**THE REQUEST:**
Extract the full listing verbatim and drop any pictures from your copy.

======== RECORDED INFORMATION

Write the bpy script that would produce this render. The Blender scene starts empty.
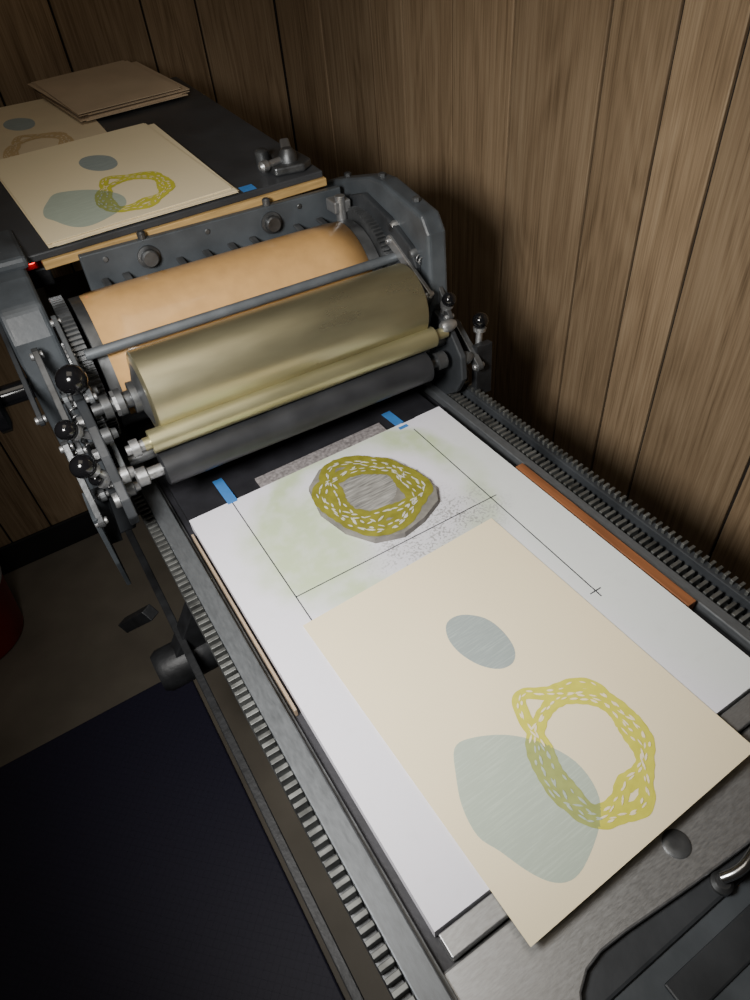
import bpy, bmesh, math, random
from mathutils import Matrix, Vector
random.seed(4)
D=bpy.data; COL=bpy.context.scene.collection
ZS=0.93
# ------------------------------------------------------------ materials
def mat(name,col=(.5,.5,.5),rough=.5,metal=0.,spec=.5,noise=0.,nscale=30.,stretch=(1,1,1),bump=0.,bscale=60.,rvar=0.,coat=0.,col2=None):
    m=D.materials.new(name);m.use_nodes=True;nt=m.node_tree;b=nt.nodes['Principled BSDF']
    b.inputs['Base Color'].default_value=(*col,1);b.inputs['Roughness'].default_value=rough
    b.inputs['Metallic'].default_value=metal;b.inputs['Specular IOR Level'].default_value=spec
    if coat: b.inputs['Coat Weight'].default_value=coat
    tc=nt.nodes.new('ShaderNodeTexCoord');mp=nt.nodes.new('ShaderNodeMapping');mp.inputs['Scale'].default_value=stretch
    nt.links.new(tc.outputs['Object'],mp.inputs[0])
    if noise>0 or rvar>0:
        n=nt.nodes.new('ShaderNodeTexNoise');n.inputs['Scale'].default_value=nscale;n.inputs['Detail'].default_value=6
        nt.links.new(mp.outputs[0],n.inputs['Vector'])
        if noise>0:
            r=nt.nodes.new('ShaderNodeMapRange');r.inputs['From Min'].default_value=.3;r.inputs['From Max'].default_value=.7
            nt.links.new(n.outputs['Fac'],r.inputs['Value'])
            mx=nt.nodes.new('ShaderNodeMix');mx.data_type='RGBA'
            c2=col2 if col2 else tuple(min(1,c*(1+noise)) for c in col)
            c1=col if col2 else tuple(c*(1-noise) for c in col)
            mx.inputs[6].default_value=(*c1,1);mx.inputs[7].default_value=(*c2,1)
            nt.links.new(r.outputs[0],mx.inputs[0]);nt.links.new(mx.outputs[2],b.inputs['Base Color'])
        if rvar>0:
            r2=nt.nodes.new('ShaderNodeMapRange');r2.inputs['From Min'].default_value=.3;r2.inputs['From Max'].default_value=.7
            r2.inputs['To Min'].default_value=max(.03,rough-rvar);r2.inputs['To Max'].default_value=min(1,rough+rvar)
            nt.links.new(n.outputs['Fac'],r2.inputs['Value']);nt.links.new(r2.outputs[0],b.inputs['Roughness'])
    if bump>0:
        n2=nt.nodes.new('ShaderNodeTexNoise');n2.inputs['Scale'].default_value=bscale;n2.inputs['Detail'].default_value=4
        nt.links.new(mp.outputs[0],n2.inputs['Vector'])
        bp=nt.nodes.new('ShaderNodeBump');bp.inputs['Strength'].default_value=bump;bp.inputs['Distance'].default_value=.002
        nt.links.new(n2.outputs['Fac'],bp.inputs['Height']);nt.links.new(bp.outputs[0],b.inputs['Normal'])
    return m
M={}
M['paint']=mat('blue_grey_enamel',(.062,.071,.080),.45,0,.45,.35,14,bump=.15,bscale=90,rvar=.1)
M['paintd']=mat('dark_grey_enamel',(.028,.031,.035),.48,0,.45,.35,18,bump=.15,bscale=90,rvar=.1)
M['steel']=mat('machined_steel',(.37,.375,.38),.40,.8,.5,.10,160,(1,5,1),bump=.05,bscale=300,rvar=.06)
M['galv']=mat('zinc_furniture',(.24,.22,.22),.6,.1,.4,.45,220,rvar=.1)
M['steeld']=mat('oiled_steel',(.12,.125,.13),.42,.7,.5,.4,30,bump=.15,bscale=120,rvar=.12)
M['rail']=mat('rail_steel',(.14,.15,.16),.44,.55,.5,.12,90,(4,1,4),bump=.04,bscale=250,rvar=.05)
M['rack']=mat('rack_steel',(.15,.155,.15),.45,.7,.5,.4,60,rvar=.1)
M['iron']=mat('cast_iron_black',(.016,.017,.019),.5,.2,.5,.4,40,bump=.3,bscale=120)
M['ball']=mat('black_phenolic_ball',(.006,.006,.007),.12,0,.6,.2,20)
M['chrome']=mat('chrome_fitting',(.50,.50,.50),.22,1,.5,.15,50)
M['drum']=mat('inked_drum_olive',(.43,.395,.25),.33,.85,.5,.13,8,(.8,3,3),rvar=.07,bump=.05,bscale=30)
M['small']=mat('inked_rider_roller_olive',(.46,.43,.25),.36,.8,.5,.12,9,(1,4,4),rvar=.06)
M['rubber']=mat('black_rubber_roller',(.022,.023,.026),.45,0,.4,.3,20,rvar=.08)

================

**EXERCISE RESPONSE:**
Write the bpy script that would produce this render. The Blender scene starts empty.
import bpy, bmesh, math, random
from mathutils import Matrix, Vector
random.seed(4)
D=bpy.data; COL=bpy.context.scene.collection
ZS=0.93
# ------------------------------------------------------------ materials
def mat(name,col=(.5,.5,.5),rough=.5,metal=0.,spec=.5,noise=0.,nscale=30.,stretch=(1,1,1),bump=0.,bscale=60.,rvar=0.,coat=0.,col2=None):
    m=D.materials.new(name);m.use_nodes=True;nt=m.node_tree;b=nt.nodes['Principled BSDF']
    b.inputs['Base Color'].default_value=(*col,1);b.inputs['Roughness'].default_value=rough
    b.inputs['Metallic'].default_value=metal;b.inputs['Specular IOR Level'].default_value=spec
    if coat: b.inputs['Coat Weight'].default_value=coat
    tc=nt.nodes.new('ShaderNodeTexCoord');mp=nt.nodes.new('ShaderNodeMapping');mp.inputs['Scale'].default_value=stretch
    nt.links.new(tc.outputs['Object'],mp.inputs[0])
    if noise>0 or rvar>0:
        n=nt.nodes.new('ShaderNodeTexNoise');n.inputs['Scale'].default_value=nscale;n.inputs['Detail'].default_value=6
        nt.links.new(mp.outputs[0],n.inputs['Vector'])
        if noise>0:
            r=nt.nodes.new('ShaderNodeMapRange');r.inputs['From Min'].default_value=.3;r.inputs['From Max'].default_value=.7
            nt.links.new(n.outputs['Fac'],r.inputs['Value'])
            mx=nt.nodes.new('ShaderNodeMix');mx.data_type='RGBA'
            c2=col2 if col2 else tuple(min(1,c*(1+noise)) for c in col)
            c1=col if col2 else tuple(c*(1-noise) for c in col)
            mx.inputs[6].default_value=(*c1,1);mx.inputs[7].default_value=(*c2,1)
            nt.links.new(r.outputs[0],mx.inputs[0]);nt.links.new(mx.outputs[2],b.inputs['Base Color'])
        if rvar>0:
            r2=nt.nodes.new('ShaderNodeMapRange');r2.inputs['From Min'].default_value=.3;r2.inputs['From Max'].default_value=.7
            r2.inputs['To Min'].default_value=max(.03,rough-rvar);r2.inputs['To Max'].default_value=min(1,rough+rvar)
            nt.links.new(n.outputs['Fac'],r2.inputs['Value']);nt.links.new(r2.outputs[0],b.inputs['Roughness'])
    if bump>0:
        n2=nt.nodes.new('ShaderNodeTexNoise');n2.inputs['Scale'].default_value=bscale;n2.inputs['Detail'].default_value=4
        nt.links.new(mp.outputs[0],n2.inputs['Vector'])
        bp=nt.nodes.new('ShaderNodeBump');bp.inputs['Strength'].default_value=bump;bp.inputs['Distance'].default_value=.002
        nt.links.new(n2.outputs['Fac'],bp.inputs['Height']);nt.links.new(bp.outputs[0],b.inputs['Normal'])
    return m
M={}
M['paint']=mat('blue_grey_enamel',(.062,.071,.080),.45,0,.45,.35,14,bump=.15,bscale=90,rvar=.1)
M['paintd']=mat('dark_grey_enamel',(.028,.031,.035),.48,0,.45,.35,18,bump=.15,bscale=90,rvar=.1)
M['steel']=mat('machined_steel',(.37,.375,.38),.40,.8,.5,.10,160,(1,5,1),bump=.05,bscale=300,rvar=.06)
M['galv']=mat('zinc_furniture',(.24,.22,.22),.6,.1,.4,.45,220,rvar=.1)
M['steeld']=mat('oiled_steel',(.12,.125,.13),.42,.7,.5,.4,30,bump=.15,bscale=120,rvar=.12)
M['rail']=mat('rail_steel',(.14,.15,.16),.44,.55,.5,.12,90,(4,1,4),bump=.04,bscale=250,rvar=.05)
M['rack']=mat('rack_steel',(.15,.155,.15),.45,.7,.5,.4,60,rvar=.1)
M['iron']=mat('cast_iron_black',(.016,.017,.019),.5,.2,.5,.4,40,bump=.3,bscale=120)
M['ball']=mat('black_phenolic_ball',(.006,.006,.007),.12,0,.6,.2,20)
M['chrome']=mat('chrome_fitting',(.50,.50,.50),.22,1,.5,.15,50)
M['drum']=mat('inked_drum_olive',(.43,.395,.25),.33,.85,.5,.13,8,(.8,3,3),rvar=.07,bump=.05,bscale=30)
M['small']=mat('inked_rider_roller_olive',(.46,.43,.25),.36,.8,.5,.12,9,(1,4,4),rvar=.06)
M['rubber']=mat('black_rubber_roller',(.022,.023,.026),.45,0,.4,.3,20,rvar=.08)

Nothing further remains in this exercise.